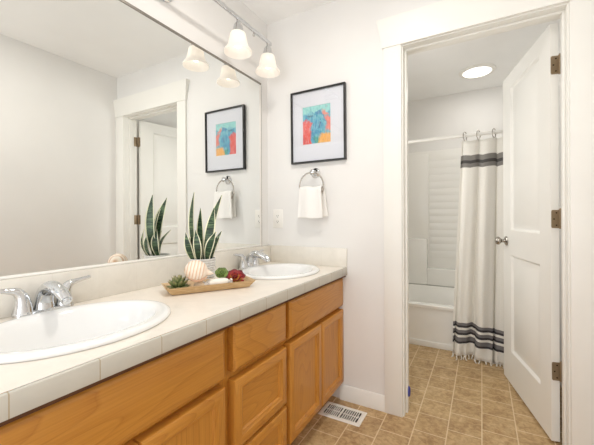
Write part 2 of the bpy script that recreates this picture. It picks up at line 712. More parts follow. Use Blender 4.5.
# --- doorway jamb, casings and head
bm = bmesh.new()
for x0, x1 in ((JX0 - 0.019, JX0), (JX1, JX1 + 0.019)):
    box(bm, x0, x1, -0.002, WT + 0.002, 0, HD + 0.019)
box(bm, JX0, JX1, -0.002, WT + 0.002, HD, HD + 0.019)
for x0, x1 in ((JX0, JX0 + 0.011), (JX1 - 0.011, JX1)):
    box(bm, x0, x1, 0.040, 0.078, 0, HD, 0.002)
box(bm, JX0 + 0.011, JX1 - 0.011, 0.040, 0.078, HD - 0.011, HD, 0.002)
struct('trim_1', bm, M['trim'], 'white door jamb with stop lining the doorway', 'door jamb')
CI0, CI1 = JX0 - 0.006, JX1 + 0.006
struct('trim_2', B(0.795, CI0, -0.018, 0, 0, HD + 0.006, 0.003), M['trim'], 'flat white casing board on the left of the doorway', 'door casing')
struct('trim_3', B(CI1, W, -0.018, 0, 0, HD + 0.006, 0.003), M['trim'], 'flat white casing board on the right of the doorway', 'door casing')
# head board with a flared crown top
bm = bmesh.new()
z0, z1, z2, z3 = HD + 0.006, HD + 0.024, 2.203, 2.213
x0 = 0.790
secs = [(0.0, z0, 0.021), (0.0, z1, 0.021), (0.028, z2, 0.038), (0.028, z3, 0.038)]
rr = [[Vector((x0 - e, 0, z)), Vector((x0 - e, -d, z)), Vector((W, -d, z)), Vector((W, 0, z))] for e, z, d in secs]
rings(bm, rr)
struct('trim_4', bm, M['trim'], 'white head board with flared crown above the doorway', 'door casing')
# bath-side casing of the doorway
bm = bmesh.new()
box(bm, 0.80, CI0, WT, WT + 0.016, 0, HD + 0.006)
box(bm, 0.80, JX1 + 0.004, WT, WT + 0.016, HD + 0.006, 2.15)
struct('trim_5', bm, M['trim'], 'white casing on the bath side of the doorway', 'door casing')


def baseboard(name, label, x0, x1, y0, y1, out):
    """out = axis/sign pointing into the room, e.g. (0,-1)"""
    prof = [(0, 0), (0.014, 0), (0.014, 0.066), (0.010, 0.074), (0.010, 0.080), (0.004, 0.088), (0, 0.088)]
    bm = bmesh.new()
    rr = []
    for x, y in ((x0, y0), (x1, y1)):
        rr.append([Vector((x + out[0] * d, y + out[1] * d, z)) for d, z in prof])
    rings(bm, rr)
    struct(name, bm, M['trim'], label, 'baseboard')


baseboard('baseboard_back', 'white moulded baseboard between vanity and door casing', 0.522, 0.795, 0, 0, (0, -1))
baseboard('baseboard_right', 'white moulded baseboard along the right wall of the vanity room', W, W, -3.1, -0.02, (-1, 0))
baseboard('baseboard_far_right', 'white moulded baseboard along the right wall of the bath', W, W, WT, 1.08, (-1, 0))
baseboard('baseboard_far_left', 'white moulded baseboard along the left wall of the bath', 0.25, 0.25, WT, 1.08, (1, 0))

# --- open panelled door, hinged on the right jamb and swung into the bath
HP = Vector((1.603, 0.135, 0))
DD = Vector((-0.2286, 0.9735, 0))
DN = Vector((-0.9735, -0.2286, 0))
DT, DW, DZ0, DZ1 = 0.035, 0.706, 0.012, 2.040


def dp(u, t, z):
    return HP + DD * u + DN * t + Vector((0, 0, z))


def dbox(bm, u0, u1, t0, t1, z0, z1, bev=0.0, mi=0):
    vs = box(bm, u0, u1, t0, t1, z0, z1, 0, mi)
    for v in vs:
        v.co = dp(*v.co)
    if bev:
        es = list({e for v in vs for e in v.link_edges})
        bmesh.ops.bevel(bm, geom=es, offset=bev, segments=2, affect='EDGES')


door = thing('door_1', 'white two-panel door standing open into the bath', 'door', tuple(HP), None, 'structure')
PU0, PU1 = 0.122, 0.563
PAN = ((0.224, 0.853), (1.014, 1.948))
bm = bmesh.new()
for t, sgn in ((DT, -1), (0, 1)):
    us = [0, PU0, PU1, DW]
    zs = [DZ0, PAN[0][0], PAN[0][1], PAN[1][0], PAN[1][1], DZ1]
    for i in range(3):
        for j in range(5):
            if i == 1 and j in (1, 3):
                prev = None
                for ins, dep in ((0, 0), (0.004, 0.003), (0.012, 0.013), (0.030, 0.013), (0.052, 0.004)):
                    q = [bm.verts.new(dp(a, t + sgn * dep, b)) for a, b in
                         ((us[1] + ins, zs[j] + ins), (us[2] - ins, zs[j] + ins), (us[2] - ins, zs[j + 1] - ins), (us[1] + ins, zs[j + 1] - ins))]
                    if prev:
                        for k in range(4):
                            bm.faces.new((prev[k], prev[(k + 1) % 4], q[(k + 1) % 4], q[k]))
                    prev = q
                bm.faces.new(prev)
            else:
                bm.faces.new([bm.verts.new(dp(a, t, b)) for a, b in ((us[i], zs[j]), (us[i + 1], zs[j]), (us[i + 1], zs[j + 1]), (us[i], zs[j + 1]))])
for a, b in (((0, DZ0), (DW, DZ0)), ((DW, DZ0), (DW, DZ1)), ((DW, DZ1), (0, DZ1)), ((0, DZ1), (0, DZ0))):
    bm.faces.new([bm.verts.new(dp(a[0], 0, a[1])), bm.verts.new(dp(b[0], 0, b[1])), bm.verts.new(dp(b[0], DT, b[1])), bm.verts.new(dp(a[0], DT, a[1]))])
bmesh.ops.remove_doubles(bm, verts=bm.verts[:], dist=1e-5)
part('door_slab', bm, M['door'], door, smooth=25)
for hz in (1.838, 1.091, 0.352):
    bm = bmesh.new()
    # leaf on the door's edge (rounded), knuckle and leaf on the jamb
    bmh = bmesh.new()
    hh = 0.044
    pts = []
    for cx_, cz_, a0 in ((0.0265, hh - 0.008, 0), (0.0265, -hh + 0.008, -PI / 2)):
        for k in range(5):
            a = a0 + (PI / 2) * (1 - k / 4) if a0 == 0 else a0 * (k / 4)
            pts.append((cx_ + 0.006 * math.cos(a) * 1.0, cz_ + 0.008 * math.sin(a)))
    pts = [(0.0, hh), ] + [p for p in pts] + [(0.0, -hh)]
    bmh.free()
    rr = [[dp(-o, t, hz + z) for t, z in pts] for o in (0.0, 0.0025)]
    rings(bm, rr)
    lathe(bm, [(0.005, -hh - 0.003), (0.0062, -hh), (0.0062, hh), (0.005, hh + 0.003), (0.003, hh + 0.008)], dp(-0.004, -0.004, hz), seg=12)
    box(bm, JX1 - 0.0025, JX1, WT - 0.030, WT + 0.006, hz - hh, hz + hh, 0.0008)
    h = part('hinge', bm, M['bronze'], door, 'antique brass hinge')
    bm = bmesh.new()
    for st, sz in ((0.012, 0.030), (0.022, 0.0), (0.012, -0.030)):
        lathe(bm, [(0.0035, 0), (0.0035, 0.0012)], dp(-0.0026, st, hz + sz), axis=tuple(-DD), seg=10)
    part('screw', bm, M['screw'], h)
# knob: rosette, neck and egg-shaped grip on both faces
for sgn, t0 in ((1, DT), (-1, 0)):
    bm = bmesh.new()
    c = dp(0.640, t0, 0.942)
    lathe(bm, [(0.030, 0), (0.031, 0.004), (0.026, 0.009), (0.014, 0.012), (0.011, 0.020), (0.011, 0.030), (0.017, 0.036), (0.026, 0.044),
               (0.0275, 0.052), (0.024, 0.061), (0.014, 0.067), (0.003, 0.069)], c, axis=tuple(DN * sgn), seg=24)
    part('knob', bm, M['nickel'], door, 'satin nickel knob')
bm = bmesh.new()
dbox(bm, DW, DW + 0.0015, 0.006, 0.030, 0.914, 0.970)
dbox(bm, DW, DW + 0.011, 0.011, 0.024, 0.934, 0.950, 0.003)
part('latch_plate', bm, M['nickel'], door)

# blue bumper near the floor on the left jamb
bm = bmesh.new()
lathe(bm, [(0.030, 0), (0.030, 0.004), (0.024, 0.009), (0.006, 0.011)], (JX0 + 0.011, 0.059, 0.115), axis=(1, 0, 0), seg=24, sx=0.6)
solo('door_bumper', bm, M['blue'], 'small round blue disc stuck low on the left door jamb', 'bumper', (JX0 + 0.011, 0.059, 0.115))

# ================================================================== BATH
tub = thing('bathtub', 'white alcove bathtub behind the striped curtain', 'bathtub', (0.25, 1.09, 0))
TX0, TX1, TY0, TY1, TZ = 0.25, W, 1.09, YB - 0.003, 0.360
bm = bmesh.new()
icx, icy = (TX0 + TX1) / 2, (TY0 + TY1) / 2 - 0.02


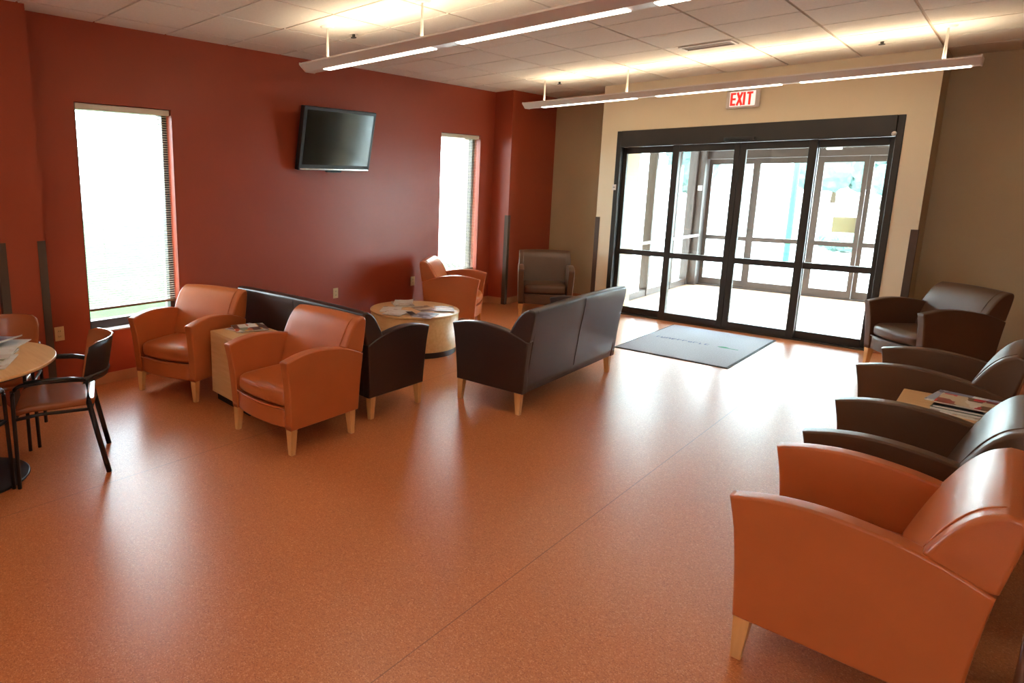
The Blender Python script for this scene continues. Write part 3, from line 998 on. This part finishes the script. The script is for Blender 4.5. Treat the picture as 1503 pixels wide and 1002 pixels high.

■ ■ ■

Exercise aim: Give back exactly the lines from the top of the records to the line containing "struct('trim_5', bm, M['trim'], 'white", both included, and no pictures.

Full response:
Write part 2 of the bpy script that recreates this picture. It picks up at line 712. More parts follow. Use Blender 4.5.
# --- doorway jamb, casings and head
bm = bmesh.new()
for x0, x1 in ((JX0 - 0.019, JX0), (JX1, JX1 + 0.019)):
    box(bm, x0, x1, -0.002, WT + 0.002, 0, HD + 0.019)
box(bm, JX0, JX1, -0.002, WT + 0.002, HD, HD + 0.019)
for x0, x1 in ((JX0, JX0 + 0.011), (JX1 - 0.011, JX1)):
    box(bm, x0, x1, 0.040, 0.078, 0, HD, 0.002)
box(bm, JX0 + 0.011, JX1 - 0.011, 0.040, 0.078, HD - 0.011, HD, 0.002)
struct('trim_1', bm, M['trim'], 'white door jamb with stop lining the doorway', 'door jamb')
CI0, CI1 = JX0 - 0.006, JX1 + 0.006
struct('trim_2', B(0.795, CI0, -0.018, 0, 0, HD + 0.006, 0.003), M['trim'], 'flat white casing board on the left of the doorway', 'door casing')
struct('trim_3', B(CI1, W, -0.018, 0, 0, HD + 0.006, 0.003), M['trim'], 'flat white casing board on the right of the doorway', 'door casing')
# head board with a flared crown top
bm = bmesh.new()
z0, z1, z2, z3 = HD + 0.006, HD + 0.024, 2.203, 2.213
x0 = 0.790
secs = [(0.0, z0, 0.021), (0.0, z1, 0.021), (0.028, z2, 0.038), (0.028, z3, 0.038)]
rr = [[Vector((x0 - e, 0, z)), Vector((x0 - e, -d, z)), Vector((W, -d, z)), Vector((W, 0, z))] for e, z, d in secs]
rings(bm, rr)
struct('trim_4', bm, M['trim'], 'white head board with flared crown above the doorway', 'door casing')
# bath-side casing of the doorway
bm = bmesh.new()
box(bm, 0.80, CI0, WT, WT + 0.016, 0, HD + 0.006)
box(bm, 0.80, JX1 + 0.004, WT, WT + 0.016, HD + 0.006, 2.15)
struct('trim_5', bm, M['trim'], 'white casing on the bath side of the doorway', 'door casing')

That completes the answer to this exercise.